AusRAP aims to provide a safety rating for the national highway network across Australia. This will generate consumer information for the public and give road engineers and planners vital benchmarking information to show them how well, or badly, their roads are performing compared with others, both in their own and other countries. AusRAP is an initiative of the Australian Automobile Association (AAA). AAA is the national association of Australia's State and Territory motoring clubs and its first report was published in 2005. The objectives are:

  • To reduce deaths and injuries on Australia's roads by systematically assessing risk and identifying safety shortcomings that can be addressed with practical road-improvement measures
  • To put risk assessment at the heart of strategic decisions on road improvements, crash protection and standards of road management.

AusRAP uses two protocols:

  • Risk Mapping, based on a road's history of casualty crashes and traffic flow. Previous AusRAP reports, released in 2004 and 2005, used risk-maps to provide a measure of the safety performance of the AusLink National Network. Road crash fatalities on this network typically account for around 15%of annual road deaths in Australia
  • Star Ratings which include the influence of crash likelihood as well as injury severity, involve an inspection of a number of design elements such as lane and shoulder width as well as, for example, the presence of safety barriers.
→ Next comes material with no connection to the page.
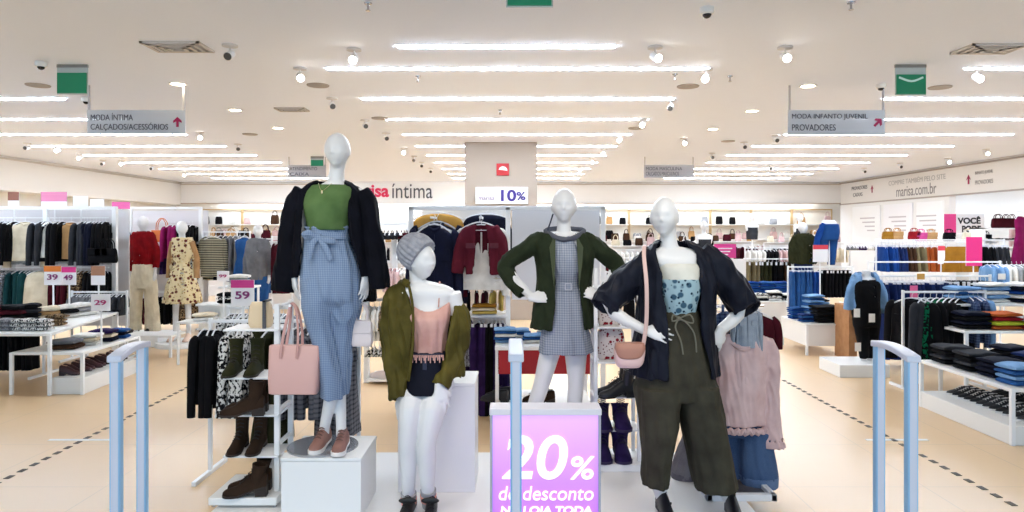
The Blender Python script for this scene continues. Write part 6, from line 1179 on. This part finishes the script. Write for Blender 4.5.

Between 1 and 5-stars are awarded to road links depending on the level of safety which is 'built-in' to the road. The star ratings do not take into account a road's crash history.

US Road Assessment programme (usRAP)

Influenced by success of EuroRAP and AusRAP, usRAP commenced with a pilot study risk mapping of the rural road system in two States in 2004 and published findings in 2006. The second and current pilot phase involves risk mapping in two further states and performance tracking in original mapped states. usRAP is seeking to ensure development in line with international standards.

International Road Assessment Programme (iRAP)

iRAP is an iniatitive supported by the World Bank and the FIA Foundation aimed at developing risk mapping and audit protocols for low to middle income countries. The World Bank has signed a Memorandum of Understanding with the International Road Assessment Programme (iRAP) for a five-year collaboration to develop a business plan for designing and then implementing iRAP's road risk mapping and road audit protocols. The agreement will be overseen for the Bank by the Global Road Safety Facility, hosted at World Bank headquarters in Washington D.C iRAP is currently developing protocols in South Africa, Malaysia, Costa Rica and Chile. An inspection system is being used as a substitute for crash injury data to give an assessment of priorities for remedial treatment. iRAP will look at risk mapping and road protection scores for all road users since in low to middle income countries crashes involving vulnerable road users form a large part of the death toll. It is a particularly interesting development for high income countries too, since it will provide a focus for developing the rating system both to take account of urban environments, and to consider the likelihood and protective factors associated with vulnerable road users.